What to delegate first (if you want results fast)

If you’re hiring your first REVA, these are usually the easiest “hand-off wins”:

  • Inbound lead intake + missed call callbacks
  • Follow-up texts to warm leads
  • CRM status updates + follow-up task creation
  • Cold calling (once your script and lead labels are set)

The handoff checklist (so you don’t waste the hire)

If you want this to feel smooth (instead of chaotic), give your VA:

  • A script (even a rough one is better than nothing)
  • Your definitions for “hot,” “warm,” “cold,” and “dead” leads
  • Clear rules for when to book an appointment vs. when to follow up
  • CRM standards (required fields, note format, tags)
  • A daily scoreboard (dials, conversations, appointments, follow-ups completed)

Want help finding someone who can handle these tasks without training from scratch? Post a role or explore how investors use REVA Hire →

Common mistake: hiring “a VA” instead of hiring for a role

Investors get burned when they hire a generalist and hope the person becomes a cold caller, lead manager, CRM admin, and transaction coordinator all at once. You’ll get better results faster if you hire for one primary role first—then expand once the systems are stable.

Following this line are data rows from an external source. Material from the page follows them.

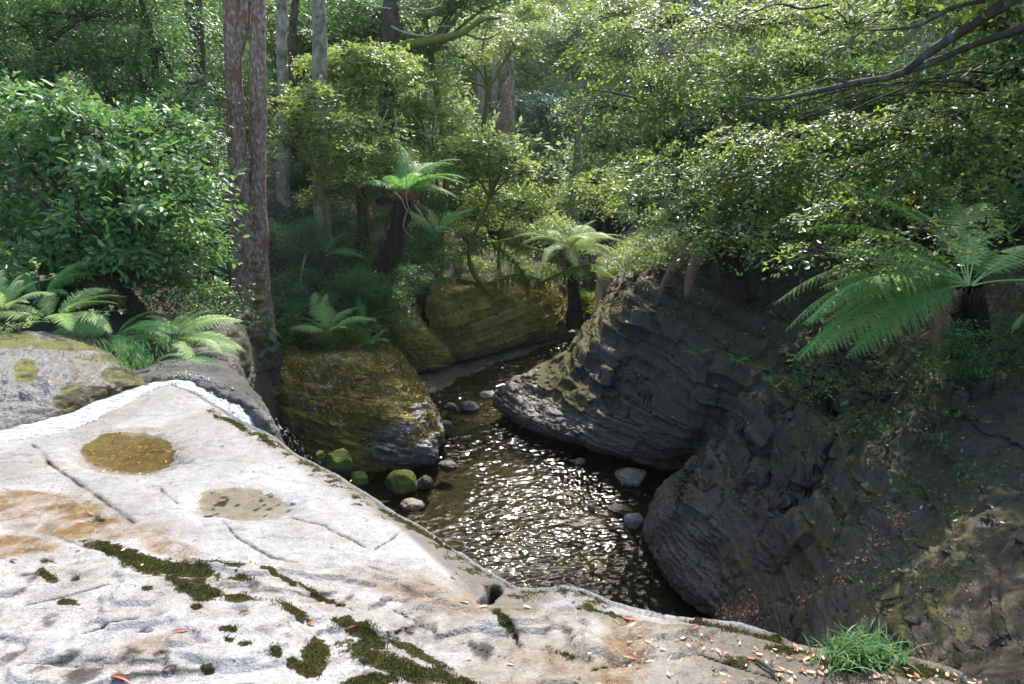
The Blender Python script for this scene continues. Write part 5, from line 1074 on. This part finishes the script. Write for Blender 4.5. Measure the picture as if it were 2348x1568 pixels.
# myrtle beech hanging over the right side
GB = 'beeches over the right bank'
tree('beech_tree', 'sunlit small-leaved beech leaning into the valley, left of the overhanging boughs', 'tree',
     [(1420, 130, 15, 110, 70), (1540, 60, 14, 120, 70), (1400, 250, 14.5, 100, 60), (1500, 200, 14, 120, 70), (1390, 340, 14, 80, 40), (1480, 330, 13.6, 110, 60), (1600, 160, 13.5, 110, 80), (1440, 30, 15.5, 120, 60), (1560, 290, 13, 100, 60), (1370, 420, 15, 50, 40)],
     'leaf_beech', .095, .95, .42, base=(7.4, 17.5, 3.4), rad=.06, forkpt=(6.8, 17, 6.5), seed=71, bark='bark_dark', flat=.8, droop=.35, shell=(.25, 1.15), gap=-0.05, fan=.6, group=GB)
tree('beech_tree', 'small-leaved beech whose long dark bough crosses the upper right corner', 'tree',
     [(1650, 60, 12.5, 130, 60), (1800, 50, 12.0, 130, 60), (1950, 60, 11.5, 120, 50), (2100, 30, 11.0, 130, 50), (2260, 60, 10.8, 130, 70), (1700, 180, 12.2, 130, 60), (1850, 170, 11.6, 120, 60), (1630, 300, 12.2, 110, 60), (1760, 290, 11.8, 100, 50), (2000, 180, 11.3, 110, 50), (2250, 200, 10.8, 110, 70), (2330, 130, 10.5, 100, 90)],
     'leaf_beech', .075, .95, .34, base=(10.5, 13.5, 4.5), rad=.05, forkpt=(9.3, 11.2, 9.5), seed=72, bark='bark_dark', flat=.8, droop=.35, shell=(.25, 1.15), gap=0.0, fan=.6, group=GB)
tree('beech_tree', 'lower dense beech sprays hanging in front of the dark cliff', 'tree',
     [(1560, 400, 9.8, 110, 60), (1680, 400, 9.4, 120, 60), (1800, 390, 9.0, 120, 60), (1610, 480, 9.4, 90, 44), (1740, 480, 9, 110, 50), (1850, 480, 8.7, 110, 50), (1940, 400, 8.6, 100, 60), (2060, 380, 8.4, 110, 50), (2180, 350, 8.2, 110, 50), (2300, 340, 8, 100, 60), (1960, 520, 8.3, 80, 60), (1700, 530, 8.9, 60, 20), (1880, 575, 7.4, 80, 36), (2030, 560, 6.7, 80, 36), (1985, 612, 6.7, 56, 24), (1700, 535, 8.6, 80, 26), (1800, 545, 8.3, 70, 26), (1560, 500, 9.2, 90, 30), (1450, 470, 10.5, 60, 30), (1950, 290, 8.8, 100, 40), (2080, 275, 8.6, 90, 40), (2200, 265, 8.4, 90, 40), (2320, 240, 8.2, 80, 44), (1700, 325, 9.5, 90, 36), (1830, 310, 9.2, 90, 40), (2260, 520, 6.4, 60, 24), (1640, 560, 8.8, 50, 18), (1930, 480, 7.6, 80, 40), (2120, 520, 6.8, 60, 30), (2100, 440, 8.6, 90, 40), (1480, 400, 11, 80, 60), (2250, 440, 8.6, 90, 40)],
     'leaf_beech', .070, 1.0, .32, base=(9.8, 12.2, 4.5), rad=.04, forkpt=(8.6, 10.6, 6.6), seed=73, bark='bark_dark', flat=.8, droop=.4, shell=(.25, 1.15), gap=-0.05, fan=.6, group=GB)
p0 = aty(2348, -20, 8.2); r_ = thing('overhanging_bough', 'long dark forked bough sloping down left through the beech leaves', 'bough', p0, None); b = Bag()
for pl, ra in (([(2520, -140), (2348, -20), (2240, 50), (2130, 120), (2060, 170), (1960, 190), (1860, 212), (1770, 228), (1700, 222)], (.075, .012)), ([(2520, 30), (2380, 55), (2240, 100), (2120, 150), (2060, 172)], (.05, .03)),
               ([(2110, 160), (2080, 230), (2010, 320), (1940, 345)], (.02, .006)), ([(1950, 192), (1900, 180), (1800, 215), (1690, 245)], (.016, .006)), ([(2260, 0), (2180, 20), (2100, 60), (1990, 70)], (.03, .008)), ([(1460, 225), (1420, 215), (1360, 205)], (.02, .008)),
               ([(2190, 90), (2160, 200), (2120, 300)], (.015, .006)), ([(1900, 10), (1840, 20), (1780, 10), (1700, 40)], (.018, .006))):
    tube(b, [aty(*q, 8.2 + 1.2 * (2348 - q[0]) / 650) for q in pl], np.linspace(ra[0], ra[1], len(pl)), 8, 50, .25, 420)
link('branch', b.mesh('branch', M['twig'], p0), r_)

tree('beech_tree', 'shaded inner beech sprays roofing the cliff', 'tree',
     [(2500, 100, 9.7, 150, 120), (1600, 320, 13.2, 100, 60), (1700, 280, 12.8, 110, 60), (1820, 300, 12, 110, 60), (1560, 400, 13.8, 80, 50), (1540, 250, 15.5, 90, 60), (1560, 470, 14.5, 110, 40), (1700, 470, 13.8, 130, 50), (1850, 460, 13, 130, 50), (2000, 440, 12, 130, 60), (1640, 380, 15, 120, 60), (1800, 350, 14.5, 130, 70), (1960, 330, 13.5, 130, 70), (2120, 320, 12.5, 130, 70), (2280, 320, 11.5, 130, 80), (2120, 440, 11.2, 120, 50), (2260, 480, 10.5, 120, 50), (1760, 240, 15, 130, 60), (1960, 220, 14, 130, 60), (2200, 180, 12.5, 150, 80), (2420, 300, 10.5, 130, 120), (2420, 480, 9.5, 100, 60)],
     'leaf_dark', .10, 2.0, .34, base=(10.2, 16, 4.5), rad=.06, forkpt=(9.6, 14.5, 8.0), gap=-1, seed=74, bark='bark_dark', flat=.8, droop=.35, shell=(.25, 1.1), group=GB)  # dark leaf colour paints shaded gaps; dense sprays added to shade the cliff
# unseen crowns added above the view to shade the cliff and darken stream reflections
tree('unseen_canopy_tree', 'unseen tall tree added to shade the right cliff', 'tree', [(2180, -140, 8.9, 170, 80), (1985, -125, 9.4, 110, 50), (2380, -120, 8.4, 190, 100), (2600, 60, 8, 200, 140), (2300, -300, 12, 260, 120), (2600, -200, 11, 260, 200), (2000, -250, 15, 150, 80), (2650, 300, 10, 240, 220), (2300, -700, 9, 400, 200)],
     'leaf_beech', .14, 1.2, .6, base=(14, 14, 8), rad=.22, forkpt=(12, 12, 14), seed=81, bark='bark_dark', twigs=8, up=-.9)
for i_, (pxs, lab) in enumerate([([(500, -300, 76), (900, -420, 76), (700, -560, 76)], 'unseen tall tree beyond the left slope, added for the stream reflection'), ([(1200, -260, 78), (1000, -480, 78), (1400, -480, 78), (1200, -620, 78)], 'unseen tall tree at the head of the valley, added for the stream reflection'),
        ([(1700, -300, 70), (2000, -450, 70), (1800, -600, 70), (2300, -350, 60)], 'unseen tall tree on the far right slope, added for the stream reflection'), ([(100, -350, 50), (-300, -300, 46), (-100, -560, 46)], 'unseen tall tree far to the left, added for the stream reflection')]):
    tree('unseen_canopy_tree', lab, 'tree', [(a_, b_, c_, 330, 170) for a_, b_, c_ in pxs], 'leaf_far', .55, .9, 1.8, rad=.5, seed=86 + i_, bark='bark_dark', twigs=6, up=-.9)

# ------------------------------------------------------------------ boulders and stones
def stone(name, label, px_, py_, rx, ry, mat, seed, moss=0., z=None, Y=None, flat=.7, ang=.17, name_cat='boulder', depth=None, group=None, box=0.):
    c = aty(px_, py_, Y) if Y else atz(px_, py_, z if z is not None else 0.05); s = (c[1] * CT - (c[2] - CAMZ) * ST) / F
    n1, n2 = 40, 60; th = np.linspace(0.001, np.pi - .001, n1); ph = np.linspace(0, 2 * np.pi, n2, endpoint=False); T_, P_ = np.meshgrid(th, ph, indexing='ij')
    S = np.stack([np.sin(T_) * np.cos(P_), np.sin(T_) * np.sin(P_), np.cos(T_)], -1).reshape(-1, 3)
    rg = np.random.default_rng(seed)
    if box: S = S / (np.abs(S) ** 5).sum(1, keepdims=True) ** (1 / 5) * box + S * (1 - box)
    k = 1 + ang * 1.6 * fbm(S + seed * 3.7, 1.1, 3, seed) + ang * .35 * fbm(S + seed, 4, 3, seed + 3)
    for q in range(11):
        nrm = unit(rg, 1)[0]; dd = S @ nrm; k = np.minimum(k, rg.uniform(.70, .92) / np.maximum(dd, .3))
    a = rg.uniform(-.3, .3); R = np.array([rx * s, depth or rx * s * .85, ry * s / .85])
    V = S * k[:, None] * R; V[:, :2] = V[:, :2] @ np.array([[math.cos(a), -math.sin(a)], [math.sin(a), math.cos(a)]])
    V = V + V / (np.linalg.norm(V, axis=1, keepdims=True) + 1e-9) * (.012 * fbm(V + c, 9, 3, seed))[:, None]
    N = S
    me = mesh_np(name, V, grid_faces(n1, n2, True)[:, ::-1], mat=M[mat], attrs={'moss': np.full(len(V), moss) + .5 * (moss > 0) * (N[:, 2] - .1)})
    return tag(link(name, me, loc=c), label, name_cat, group)
stone('boulder', 'round moss covered boulder, largest of the mossy ones at the ledge foot', 920, 1112, 38, 34, 'rock_green', 1, .75)
stone('boulder', 'bright green mossy boulder at the mouth of the dark cleft', 778, 1062, 36, 30, 'rock_green', 2, .55, Y=11.4)
stone('boulder', 'small vivid green boulder left of the round mossy one', 824, 1098, 22, 17, 'rock_green', 3, .9)
stone('boulder', 'low vivid green boulder touching the round mossy one', 862, 1098, 26, 20, 'rock_green', 4, .9, Y=12.3)
stone('boulder', 'dark little stone between the two vivid green boulders and the spur', 860, 1080, 12, 9, 'rock', 5, .1, Y=12.3)
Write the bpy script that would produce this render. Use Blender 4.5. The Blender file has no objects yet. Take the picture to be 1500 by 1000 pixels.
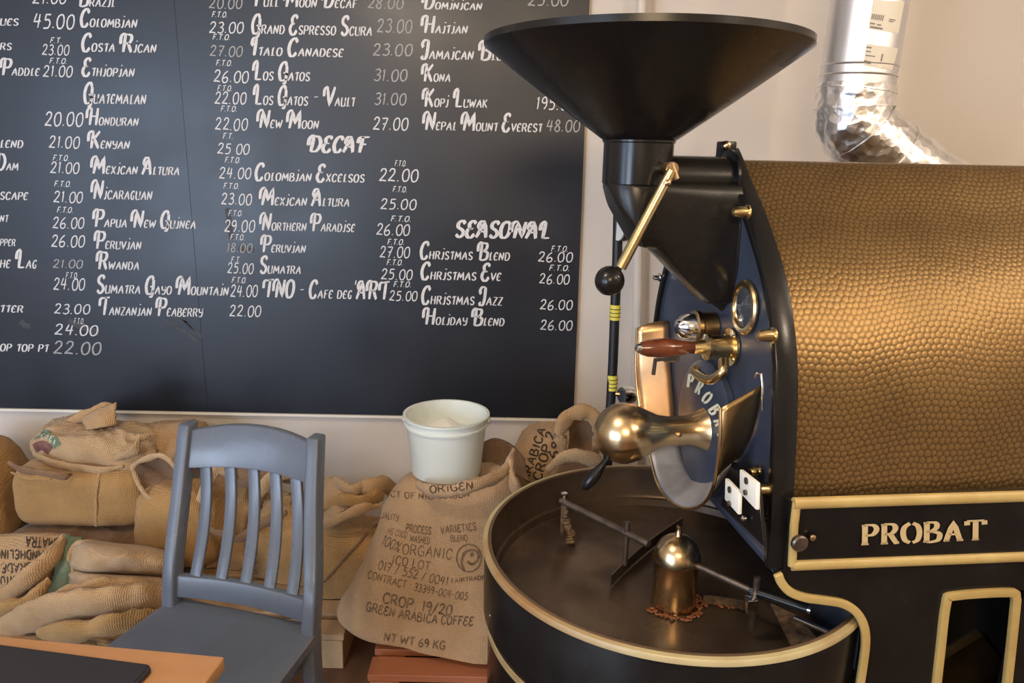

If you’re ready to hire, start with the role you need most—lead intake, cold calling, CRM support, or transaction coordination—and work from there. Find real estate virtual assistant roles by specialty→

Quick recap

A real estate virtual assistant can save investors hours each week by owning repeatable tasks: lead intake, follow-up, cold calling support, CRM cleanup, marketing/dispo support, and transaction coordination support. The key is simple: delegate the work that has clear rules and a clear finish line.